Los cabildos nacieron, al menos en su versión embrionaria, para darle sentido político y administrativo a la isla, entendida esta como ente necesitado de conformidad y visibilidad ante los poderes metropolitanos para los que la isla se observaba como una referencia menor en la trascendencia de los asuntos de interés para quienes las habitaban. Eran momentos en los que la centralidad tenía una importancia superlativa respecto a los territorios insulares y las provincias más alejadas desde la capital del Estado y su ámbito de inmediata influencia, así como sus centros políticos preferentes.
El largo periodo que supuso la Dictadura puso a los cabildos insulares ante una tesitura, teniendo en cuenta su corta vida, en la que se cuestionaba su función inicial, pues durante cuarenta años apenas eran centros de gestión de la beneficencia, la salud pública, vías, caminos y montes. Esta disminución de su proyección histórica no fue más que su sometimiento a las circunstancias en las que se vio sumido el país.
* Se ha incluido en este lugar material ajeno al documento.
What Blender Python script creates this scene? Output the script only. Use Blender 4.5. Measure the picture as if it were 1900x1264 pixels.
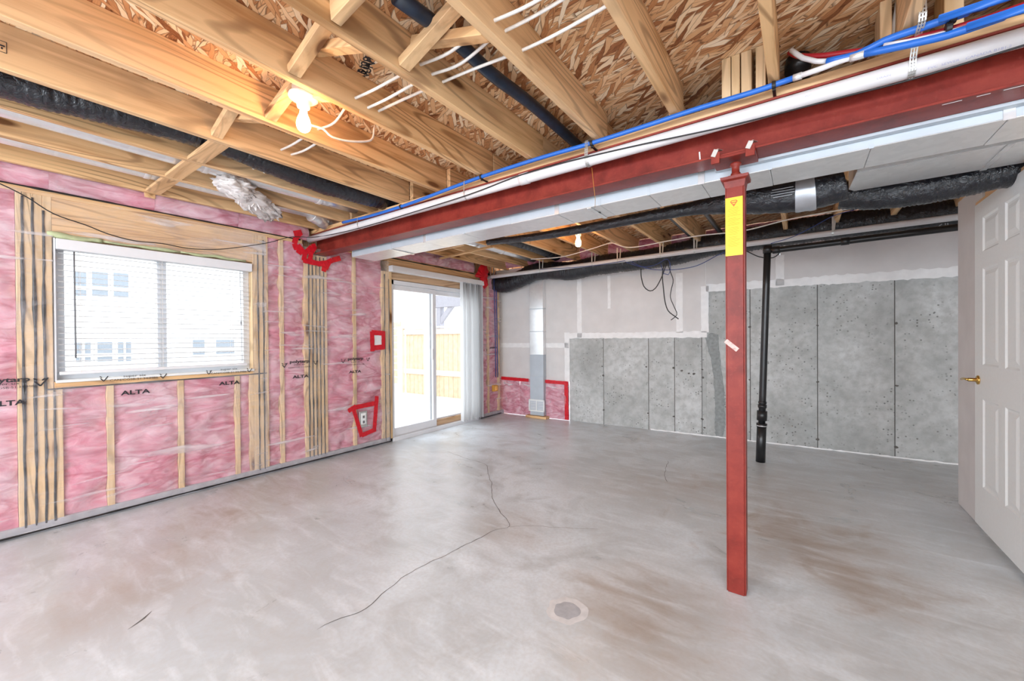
import bpy, bmesh, math, random
from mathutils import Vector, Matrix, noise
random.seed(7)
SC = bpy.context.scene
COL = SC.collection
for o in list(bpy.data.objects):
    bpy.data.objects.remove(o, do_unlink=True)

# ------------------------------------------------------------------ camera
CAM_H = 1.20
YAW, PITCH, ROLL = math.radians(-35.65), math.radians(0.30), math.radians(-0.40)
FPX = 750.0                                   # focal length for a 1900 px wide frame
def cam_rows():
    cy, sy = math.cos(YAW), math.sin(YAW)
    R = Matrix(((cy, -sy, 0), (0, 0, -1), (sy, cy, 0)))
    cp, sp = math.cos(PITCH), math.sin(PITCH)
    P = Matrix(((1, 0, 0), (0, cp, -sp), (0, sp, cp)))
    cr, sr = math.cos(ROLL), math.sin(ROLL)
    Q = Matrix(((cr, -sr, 0), (sr, cr, 0), (0, 0, 1)))
    return Q @ P @ R
RM = cam_rows()
CAMP = Vector((0, 0, CAM_H))
cd = bpy.data.cameras.new('camera'); cam = bpy.data.objects.new('camera', cd); COL.objects.link(cam)
cd.sensor_width = 36.0; cd.lens = 36.0 * FPX / 1900.0; cd.clip_start = 0.02; cd.clip_end = 200
r, d, f = RM[0], RM[1], RM[2]
cam.matrix_world = Matrix(((r[0], -d[0], -f[0], 0), (r[1], -d[1], -f[1], 0), (r[2], -d[2], -f[2], CAM_H), (0, 0, 0, 1)))
SC.camera = cam

# ------------------------------------------------------------------ light
SC.view_settings.view_transform = 'Standard'; SC.view_settings.look = 'None'
SC.view_settings.exposure = 0.42; SC.view_settings.gamma = 1.0
SC.view_settings.use_curve_mapping = False
W = bpy.data.worlds.new('sky'); SC.world = W; W.use_nodes = True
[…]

Sin embargo, tras la ceniza de esos años, también se esclareció el panorama para el influjo de los cabildos sobre quienes habrían de percibirlos como las administraciones más solventes en las décadas posteriores.
Hoy, a pesar de que se les considera, de facto, los gobiernos insulares, lo cierto es que esta faceta político administrativa está sujeta a su relación respecto de la capital provincial y del Parlamento de Canarias, así como, paradójicamente, del número de ayuntamientos que alberga cada isla y de la entidad de los más grandes municipios de nuestra Comunidad Autónoma, radicados en las dos islas capitalinas.
En tal sentido, a pesar del diferenciado volumen presupuestario que gestionan los cabildos de Gran Canaria y Tenerife, lo cierto es que la preponderancia de estas dos instituciones respecto a sus ayuntamientos es mucho menor que la del resto de cabildos para con los suyos, precisamente porque los cabildos de las cabeceras provinciales se ven diluidos ante el propio Gobierno de Canarias, que tiene sedes en esas islas, así como porque existe un evidente contrapeso presupuestario y político de ayuntamientos como Las Palmas de Gran Canaria, Santa Cruz de Tenerife, Telde o La Laguna. Ese contraste entre cabildo y ayuntamiento rico y populoso no existe en las otras cinco islas, reflejándose este cariz en un fenómeno que advierte grandes diferencias entre sus habitantes respecto de sus cabildos.
Así, según la valoración de los anteriores extremos, la percepción del cabildo como gobierno insular es mucho más patente en Fuerteventura o La Palma que en Tenerife y en Gran Canaria, y mucho más palpable en La Gomera y El Hierro que en Lanzarote. Ello conlleva una serie de variables sociológicas que encuentran su germen en la relación entre cada isleño y su cabildo, pues para un majorero -Fuerteventura tiene seis municipios- su Cabildo es su centro institucional preferente, mientras que para un tinerfeño -Tenerife, al margen de la sede del Parlamento, ostenta treinta y un municipios- es más una institución someramente suprainstitucional que el verdadero gobierno insular.
Ante ello, las propias competencias que cada cabildo ostenta, por mor de su propia naturaleza administrativa, parecen percibirse más claras en los cabildos no capitalinos que en los de Gran Canaria y Tenerife, cuya ascendencia política sobre sus administrados es menor que en la de los otros cinco, con lo que incluso el nivel de exigencia y reclamación ciudadana es más estrecho en los cabildos de islas no capitalinas que en los de las otras dos.
Seguramente Manuel Velázquez Cabrera no pensó en la deriva diferencial que más de cien años después de la creación de los cabildos habría de establecerse entre estas siete instituciones que, con obvios contrastes entre cada una de ellas, se aprecia cuando se atraviesan sus respectivos umbrales.